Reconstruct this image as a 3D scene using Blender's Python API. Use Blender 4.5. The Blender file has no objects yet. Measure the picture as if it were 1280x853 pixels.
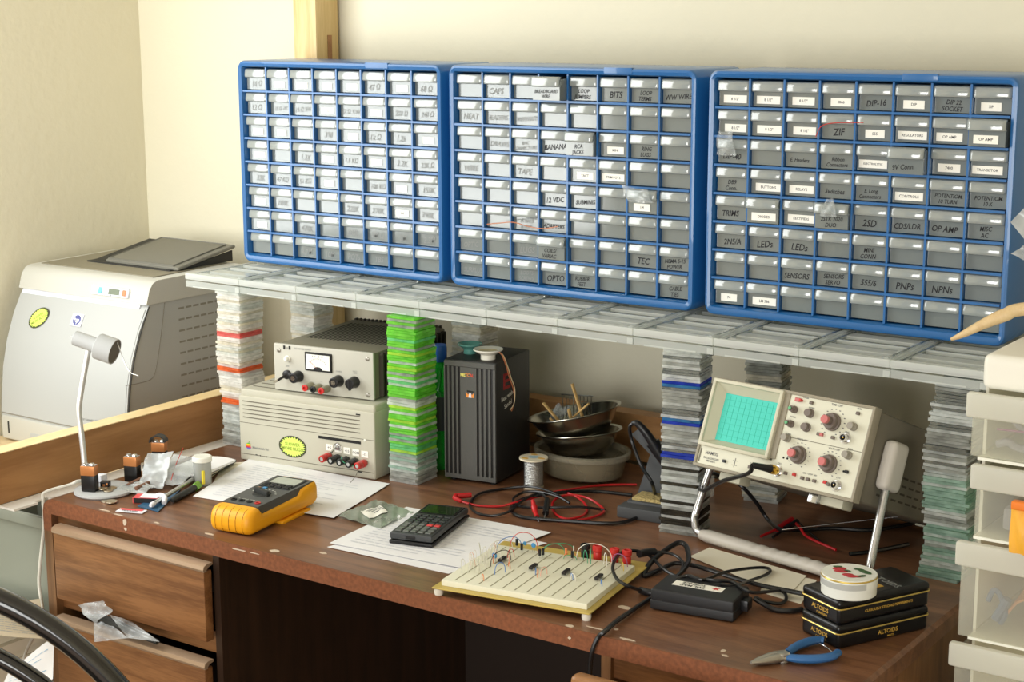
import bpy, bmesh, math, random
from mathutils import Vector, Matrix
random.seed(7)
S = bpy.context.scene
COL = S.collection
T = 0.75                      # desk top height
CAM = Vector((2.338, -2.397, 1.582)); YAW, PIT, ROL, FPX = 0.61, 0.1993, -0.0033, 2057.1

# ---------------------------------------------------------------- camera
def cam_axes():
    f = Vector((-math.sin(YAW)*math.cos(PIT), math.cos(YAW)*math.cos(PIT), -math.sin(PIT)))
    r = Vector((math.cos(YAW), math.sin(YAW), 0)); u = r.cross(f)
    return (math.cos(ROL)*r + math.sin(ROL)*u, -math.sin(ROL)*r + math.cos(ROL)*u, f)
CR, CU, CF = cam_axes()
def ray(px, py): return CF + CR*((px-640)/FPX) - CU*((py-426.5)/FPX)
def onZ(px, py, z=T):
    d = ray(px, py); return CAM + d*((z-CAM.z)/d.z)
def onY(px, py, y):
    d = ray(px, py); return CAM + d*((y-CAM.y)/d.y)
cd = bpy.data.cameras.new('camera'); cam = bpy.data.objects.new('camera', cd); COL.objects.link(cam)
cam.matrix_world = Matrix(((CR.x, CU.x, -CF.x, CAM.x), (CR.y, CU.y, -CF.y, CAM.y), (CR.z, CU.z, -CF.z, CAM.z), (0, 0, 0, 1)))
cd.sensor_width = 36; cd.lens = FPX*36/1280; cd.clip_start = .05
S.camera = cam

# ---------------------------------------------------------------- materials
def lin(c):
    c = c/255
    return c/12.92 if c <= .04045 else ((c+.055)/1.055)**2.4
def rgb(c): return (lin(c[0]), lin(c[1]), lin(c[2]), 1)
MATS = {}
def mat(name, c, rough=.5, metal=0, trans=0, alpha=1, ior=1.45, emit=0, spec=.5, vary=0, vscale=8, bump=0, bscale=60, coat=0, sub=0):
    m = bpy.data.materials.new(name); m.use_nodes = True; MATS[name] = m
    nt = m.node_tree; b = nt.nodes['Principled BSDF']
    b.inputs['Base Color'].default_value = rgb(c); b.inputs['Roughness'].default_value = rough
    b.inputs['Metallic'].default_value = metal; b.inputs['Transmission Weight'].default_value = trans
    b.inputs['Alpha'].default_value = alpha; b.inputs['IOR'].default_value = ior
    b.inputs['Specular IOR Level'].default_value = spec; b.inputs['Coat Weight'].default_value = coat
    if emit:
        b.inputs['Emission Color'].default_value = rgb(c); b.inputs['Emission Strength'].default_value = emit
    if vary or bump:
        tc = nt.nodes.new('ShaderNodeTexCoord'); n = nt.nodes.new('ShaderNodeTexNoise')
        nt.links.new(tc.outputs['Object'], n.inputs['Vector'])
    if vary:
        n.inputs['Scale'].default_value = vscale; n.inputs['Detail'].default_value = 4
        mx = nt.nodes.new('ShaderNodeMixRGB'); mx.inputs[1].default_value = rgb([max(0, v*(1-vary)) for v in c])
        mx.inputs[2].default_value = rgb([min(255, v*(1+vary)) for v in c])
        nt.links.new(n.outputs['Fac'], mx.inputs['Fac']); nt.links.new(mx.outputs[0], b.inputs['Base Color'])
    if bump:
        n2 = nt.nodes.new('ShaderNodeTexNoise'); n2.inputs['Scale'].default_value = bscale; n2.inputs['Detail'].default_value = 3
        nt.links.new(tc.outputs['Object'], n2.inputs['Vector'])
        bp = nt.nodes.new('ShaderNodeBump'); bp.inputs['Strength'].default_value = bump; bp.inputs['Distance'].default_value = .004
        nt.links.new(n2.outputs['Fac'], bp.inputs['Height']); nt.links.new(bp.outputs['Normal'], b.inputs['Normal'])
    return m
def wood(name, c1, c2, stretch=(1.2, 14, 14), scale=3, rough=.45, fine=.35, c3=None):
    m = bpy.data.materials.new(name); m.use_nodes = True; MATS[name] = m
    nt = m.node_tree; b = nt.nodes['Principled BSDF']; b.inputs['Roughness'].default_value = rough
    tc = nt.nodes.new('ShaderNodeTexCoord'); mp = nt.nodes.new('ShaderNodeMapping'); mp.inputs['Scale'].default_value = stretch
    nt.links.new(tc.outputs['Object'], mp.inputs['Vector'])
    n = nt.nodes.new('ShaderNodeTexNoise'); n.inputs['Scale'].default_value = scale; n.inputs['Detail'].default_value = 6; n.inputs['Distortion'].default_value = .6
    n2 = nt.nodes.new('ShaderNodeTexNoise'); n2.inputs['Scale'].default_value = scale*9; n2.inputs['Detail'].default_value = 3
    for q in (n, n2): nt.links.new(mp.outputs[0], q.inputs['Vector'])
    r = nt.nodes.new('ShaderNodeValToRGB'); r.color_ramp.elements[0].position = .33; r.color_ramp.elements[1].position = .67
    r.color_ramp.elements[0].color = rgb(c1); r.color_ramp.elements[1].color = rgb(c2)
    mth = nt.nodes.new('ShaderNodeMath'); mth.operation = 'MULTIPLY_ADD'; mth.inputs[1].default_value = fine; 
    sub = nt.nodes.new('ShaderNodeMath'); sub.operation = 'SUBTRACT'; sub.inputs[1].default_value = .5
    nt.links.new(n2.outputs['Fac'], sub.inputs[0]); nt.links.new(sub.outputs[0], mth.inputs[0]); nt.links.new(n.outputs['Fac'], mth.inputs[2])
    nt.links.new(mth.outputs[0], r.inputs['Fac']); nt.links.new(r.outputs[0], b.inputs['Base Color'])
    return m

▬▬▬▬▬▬

■ The exercise: Extract lines where the string "objects" occurs.

■ Problem solution:
Reconstruct this image as a 3D scene using Blender's Python API. Use Blender 4.5. The Blender file has no objects yet. Measure the picture as if it were 1280x853 pixels.
cd = bpy.data.cameras.new('camera'); cam = bpy.data.objects.new('camera', cd); COL.objects.link(cam)